Spiegel & Grau is pushing up the publication date of Atlantic correspondent Ta-Nehisi Coates’ new book, Between the World and Me, from September 8 to July 14 (read our starred review of the book here).

While the publisher didn't directly link the updated schedule to the shooting in Charleston, S.C., Theresa Zoro, senior v-p, director of publicity and communications at Random House, confirmed that the move was due to a "combination of solid advance reviews and issues brought up by recent events."

In the book, written as a letter to his 15-year-old son, Coates confronts the concept of race, the history of racial violence in the U.S., and, per the publisher, what it is like "to inhabit a black body in America."

The publisher pointed to the events in Charleston, as well as Ferguson and Baltimore, as ones that "have become synonymous with a movement that is demanding a fresh confrontation with this country’s history and ideals." The statement continues, "That confrontation is ultimately about the status of the black body: exploited to create the country’s foundational wealth, violently segregated to unite a nation after a civil war, and, today, still disproportionately threatened, locked up, and killed in our streets."

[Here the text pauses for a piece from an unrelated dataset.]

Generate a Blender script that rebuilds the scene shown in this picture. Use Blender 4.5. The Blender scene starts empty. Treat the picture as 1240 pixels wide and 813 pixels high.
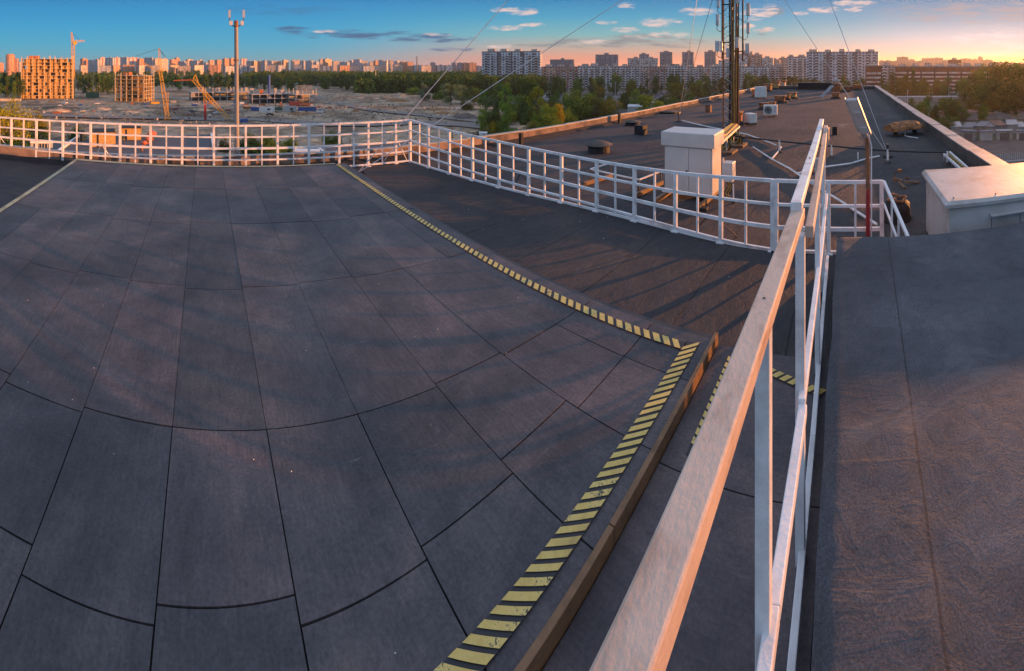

Advance praise includes that from Toni Morrison, who said, “I’ve been wondering who might fill the intellectual void that plagued me after James Baldwin died. Clearly it is Ta-Nehisi Coates. The language of Between the World and Me, like Coates' journey, is visceral, eloquent and beautifully redemptive." She added that the book's "examination of the hazards and hopes of black male life is as profound as it is revelatory."